Mon, June 22, 2:00 to 3:55pm, South Building, Floor: 7th Floor, S702

Abstract

While the planned “Occupy Central” was originally conceived to be a smaller and less disruptive civil disobedience movement, the massive turnout and the resilience of what instead came to be called the Umbrella Movement had taken both protester leaders and government authorities by surprise. What explains the enormous mobilization of the occupation and its resilience in a city known for moderate collective actions? This article examines the causal mechanisms and the dynamics underlying the movement.

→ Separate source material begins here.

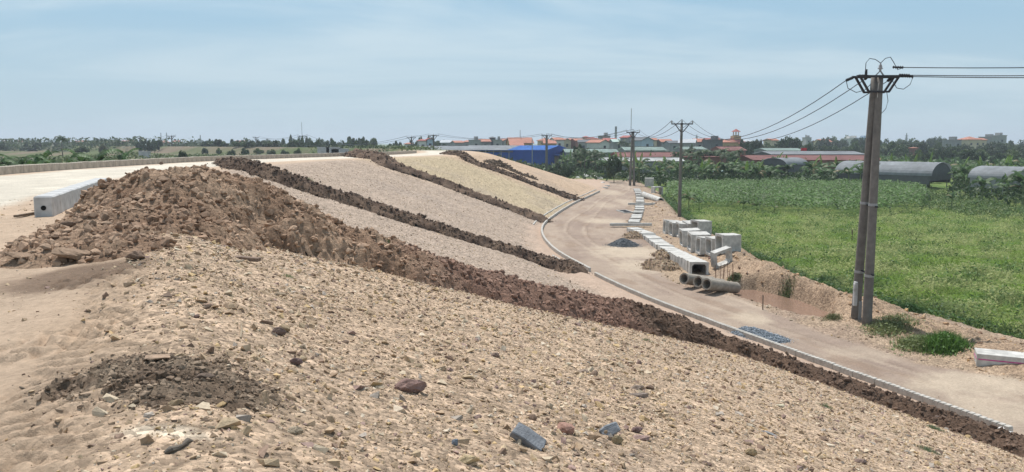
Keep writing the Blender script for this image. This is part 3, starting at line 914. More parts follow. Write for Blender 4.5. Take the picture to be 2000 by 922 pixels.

It argues that while grievances towards the city’s political and socioeconomic future and the fear of “Sinicization” constituted a mixed bag of motivations, the large turnout would not have been possible without contingent acts of police violence. Resilience was subsequently sustained through perceived threats of crackdown, horizontal linkages between self-organized groups and the reinforcement of civility through high level of voluntary and recreational participation. However, these factors also sowed seeds for the stagnancy of the protest. The conflation of protesters’ demands under the absence of a deliberation mechanism, police’s gradual refrainment from provoking clashes with protesters and the emphasis of being civil and also being spontaneous without top-down leadership have all increased the difficulty for protest leaders to escalate the protest, or come up with a viable and focused strategy to solicit political concessions. These factors significantly limited the movement’s agenda-setting power, and put protesters in a passive position. However, as the movement is still ongoing by the time of writing, the final outcome will be reflected in my full paper.